- TASK DESCRIPTION -
Every line holding the string "scene" should be gathered.

————

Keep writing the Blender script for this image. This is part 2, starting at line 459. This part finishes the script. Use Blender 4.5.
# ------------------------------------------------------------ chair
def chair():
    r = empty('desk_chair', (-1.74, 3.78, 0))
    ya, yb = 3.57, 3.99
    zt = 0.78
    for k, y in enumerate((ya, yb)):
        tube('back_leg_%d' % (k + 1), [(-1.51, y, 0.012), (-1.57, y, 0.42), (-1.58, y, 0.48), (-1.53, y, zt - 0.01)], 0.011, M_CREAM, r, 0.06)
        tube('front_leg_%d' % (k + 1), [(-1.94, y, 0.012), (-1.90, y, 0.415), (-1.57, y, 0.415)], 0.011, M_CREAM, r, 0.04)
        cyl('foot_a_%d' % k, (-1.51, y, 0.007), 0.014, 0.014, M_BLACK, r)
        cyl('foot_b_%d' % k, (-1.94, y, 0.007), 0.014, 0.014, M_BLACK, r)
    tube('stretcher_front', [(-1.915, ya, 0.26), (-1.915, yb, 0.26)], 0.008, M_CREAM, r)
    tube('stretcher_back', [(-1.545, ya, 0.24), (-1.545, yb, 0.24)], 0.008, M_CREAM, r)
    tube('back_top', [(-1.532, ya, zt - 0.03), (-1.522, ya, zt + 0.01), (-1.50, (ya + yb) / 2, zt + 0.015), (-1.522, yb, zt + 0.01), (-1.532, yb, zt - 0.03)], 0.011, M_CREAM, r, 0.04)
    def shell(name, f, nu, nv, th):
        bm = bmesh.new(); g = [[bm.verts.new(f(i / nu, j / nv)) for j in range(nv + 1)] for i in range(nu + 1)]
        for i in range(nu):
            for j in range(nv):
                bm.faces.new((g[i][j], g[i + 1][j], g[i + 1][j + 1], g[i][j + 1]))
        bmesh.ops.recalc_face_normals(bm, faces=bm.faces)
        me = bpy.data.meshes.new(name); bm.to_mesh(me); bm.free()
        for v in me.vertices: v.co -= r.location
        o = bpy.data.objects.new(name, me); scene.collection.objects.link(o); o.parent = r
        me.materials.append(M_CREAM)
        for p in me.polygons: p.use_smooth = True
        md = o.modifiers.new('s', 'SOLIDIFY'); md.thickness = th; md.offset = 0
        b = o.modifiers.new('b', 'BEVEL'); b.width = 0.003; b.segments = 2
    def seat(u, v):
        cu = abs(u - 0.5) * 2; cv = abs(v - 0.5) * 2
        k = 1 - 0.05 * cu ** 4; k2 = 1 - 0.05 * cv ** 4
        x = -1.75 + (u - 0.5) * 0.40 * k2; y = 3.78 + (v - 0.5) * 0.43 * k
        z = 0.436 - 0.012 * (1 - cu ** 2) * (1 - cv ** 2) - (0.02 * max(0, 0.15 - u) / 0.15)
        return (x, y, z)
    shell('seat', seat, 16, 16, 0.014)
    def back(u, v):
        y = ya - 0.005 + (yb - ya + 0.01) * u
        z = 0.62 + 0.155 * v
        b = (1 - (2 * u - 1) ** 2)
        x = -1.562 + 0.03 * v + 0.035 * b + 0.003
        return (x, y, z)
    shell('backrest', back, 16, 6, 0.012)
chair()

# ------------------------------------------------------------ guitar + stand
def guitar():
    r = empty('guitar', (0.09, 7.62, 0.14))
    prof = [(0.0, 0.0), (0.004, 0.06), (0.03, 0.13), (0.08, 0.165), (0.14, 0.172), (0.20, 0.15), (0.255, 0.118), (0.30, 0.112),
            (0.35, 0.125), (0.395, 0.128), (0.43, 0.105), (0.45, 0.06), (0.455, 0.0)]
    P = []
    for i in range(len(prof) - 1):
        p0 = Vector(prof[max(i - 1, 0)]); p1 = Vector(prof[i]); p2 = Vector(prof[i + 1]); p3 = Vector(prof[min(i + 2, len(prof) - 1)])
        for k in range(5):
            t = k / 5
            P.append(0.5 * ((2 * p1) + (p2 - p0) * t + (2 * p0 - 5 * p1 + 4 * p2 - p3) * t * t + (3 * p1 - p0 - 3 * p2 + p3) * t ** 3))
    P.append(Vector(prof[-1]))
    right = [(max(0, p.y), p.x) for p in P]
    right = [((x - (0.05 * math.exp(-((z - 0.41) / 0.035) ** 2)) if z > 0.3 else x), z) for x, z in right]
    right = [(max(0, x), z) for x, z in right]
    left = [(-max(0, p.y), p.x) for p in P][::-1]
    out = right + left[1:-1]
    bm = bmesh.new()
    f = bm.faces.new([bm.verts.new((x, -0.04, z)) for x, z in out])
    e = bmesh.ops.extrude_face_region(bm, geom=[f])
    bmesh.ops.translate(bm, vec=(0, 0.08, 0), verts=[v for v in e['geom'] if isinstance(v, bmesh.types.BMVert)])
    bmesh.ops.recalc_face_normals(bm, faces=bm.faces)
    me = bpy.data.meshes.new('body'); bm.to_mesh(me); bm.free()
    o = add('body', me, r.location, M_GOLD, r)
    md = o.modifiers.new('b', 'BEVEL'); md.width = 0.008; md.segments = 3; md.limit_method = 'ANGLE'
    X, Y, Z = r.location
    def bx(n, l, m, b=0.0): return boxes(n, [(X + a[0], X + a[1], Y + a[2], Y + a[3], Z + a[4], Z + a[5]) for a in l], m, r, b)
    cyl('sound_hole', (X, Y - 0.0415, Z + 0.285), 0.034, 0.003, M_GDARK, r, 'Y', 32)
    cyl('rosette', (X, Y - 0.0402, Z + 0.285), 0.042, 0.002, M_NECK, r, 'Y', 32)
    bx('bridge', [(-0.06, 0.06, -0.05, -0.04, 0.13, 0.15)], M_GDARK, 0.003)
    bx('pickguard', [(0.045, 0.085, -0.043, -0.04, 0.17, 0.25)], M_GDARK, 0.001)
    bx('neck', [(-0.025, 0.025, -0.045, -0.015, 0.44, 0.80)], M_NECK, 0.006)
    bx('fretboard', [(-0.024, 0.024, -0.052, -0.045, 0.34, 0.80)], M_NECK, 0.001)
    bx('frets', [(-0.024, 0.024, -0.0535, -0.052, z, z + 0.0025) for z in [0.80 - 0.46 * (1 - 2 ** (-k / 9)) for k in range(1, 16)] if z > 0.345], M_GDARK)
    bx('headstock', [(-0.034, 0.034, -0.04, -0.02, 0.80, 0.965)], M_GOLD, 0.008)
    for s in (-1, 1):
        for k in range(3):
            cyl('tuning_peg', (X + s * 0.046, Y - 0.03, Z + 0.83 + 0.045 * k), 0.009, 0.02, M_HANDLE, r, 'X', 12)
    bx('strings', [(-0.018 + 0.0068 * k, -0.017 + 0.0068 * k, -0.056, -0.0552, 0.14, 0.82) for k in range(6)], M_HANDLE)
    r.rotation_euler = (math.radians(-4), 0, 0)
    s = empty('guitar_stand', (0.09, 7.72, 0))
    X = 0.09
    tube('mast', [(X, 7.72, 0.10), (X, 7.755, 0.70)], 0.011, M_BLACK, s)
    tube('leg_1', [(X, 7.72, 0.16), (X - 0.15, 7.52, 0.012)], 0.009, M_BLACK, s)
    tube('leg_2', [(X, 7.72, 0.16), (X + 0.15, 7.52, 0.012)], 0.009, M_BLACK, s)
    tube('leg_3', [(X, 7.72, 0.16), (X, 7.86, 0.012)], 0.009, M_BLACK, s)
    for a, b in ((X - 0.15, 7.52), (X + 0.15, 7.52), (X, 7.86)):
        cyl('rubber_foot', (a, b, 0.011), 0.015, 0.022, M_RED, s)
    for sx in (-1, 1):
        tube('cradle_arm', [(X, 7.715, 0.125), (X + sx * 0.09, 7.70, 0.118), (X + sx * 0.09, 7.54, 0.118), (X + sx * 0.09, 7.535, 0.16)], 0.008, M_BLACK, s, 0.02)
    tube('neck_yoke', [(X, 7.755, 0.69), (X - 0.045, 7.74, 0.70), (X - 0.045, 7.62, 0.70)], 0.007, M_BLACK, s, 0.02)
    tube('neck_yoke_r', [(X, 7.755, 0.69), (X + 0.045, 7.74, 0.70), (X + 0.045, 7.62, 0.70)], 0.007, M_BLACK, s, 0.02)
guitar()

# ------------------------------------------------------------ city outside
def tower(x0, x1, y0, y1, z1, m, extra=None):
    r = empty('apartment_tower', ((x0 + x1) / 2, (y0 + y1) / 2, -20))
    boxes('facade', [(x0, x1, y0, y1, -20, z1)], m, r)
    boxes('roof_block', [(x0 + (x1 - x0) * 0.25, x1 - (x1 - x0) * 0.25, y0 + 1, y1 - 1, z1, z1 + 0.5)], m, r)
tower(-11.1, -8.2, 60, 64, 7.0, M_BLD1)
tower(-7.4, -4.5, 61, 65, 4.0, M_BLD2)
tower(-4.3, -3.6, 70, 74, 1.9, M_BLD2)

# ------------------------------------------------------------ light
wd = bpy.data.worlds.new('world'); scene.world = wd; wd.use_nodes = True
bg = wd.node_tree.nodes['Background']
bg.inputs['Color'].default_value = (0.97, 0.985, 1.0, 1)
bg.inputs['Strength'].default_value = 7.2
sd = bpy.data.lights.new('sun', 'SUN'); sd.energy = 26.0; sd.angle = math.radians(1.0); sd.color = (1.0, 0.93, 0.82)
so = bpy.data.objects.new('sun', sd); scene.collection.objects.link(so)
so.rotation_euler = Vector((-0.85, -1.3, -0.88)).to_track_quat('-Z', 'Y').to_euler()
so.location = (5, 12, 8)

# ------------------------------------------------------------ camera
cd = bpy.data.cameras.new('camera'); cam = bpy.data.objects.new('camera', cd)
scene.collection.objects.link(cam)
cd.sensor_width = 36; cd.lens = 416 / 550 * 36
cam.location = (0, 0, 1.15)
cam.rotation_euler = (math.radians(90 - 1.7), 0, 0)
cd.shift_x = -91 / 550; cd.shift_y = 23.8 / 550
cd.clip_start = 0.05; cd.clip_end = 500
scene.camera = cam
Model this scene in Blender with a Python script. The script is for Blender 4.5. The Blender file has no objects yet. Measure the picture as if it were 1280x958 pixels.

————

- RESULT FOR THIS EXERCISE -
        o = bpy.data.objects.new(name, me); scene.collection.objects.link(o); o.parent = r
wd = bpy.data.worlds.new('world'); scene.world = wd; wd.use_nodes = True
so = bpy.data.objects.new('sun', sd); scene.collection.objects.link(so)
scene.collection.objects.link(cam)
scene.camera = cam
Model this scene in Blender with a Python script. The script is for Blender 4.5. The Blender file has no objects yet. Measure the picture as if it were 1280x958 pixels.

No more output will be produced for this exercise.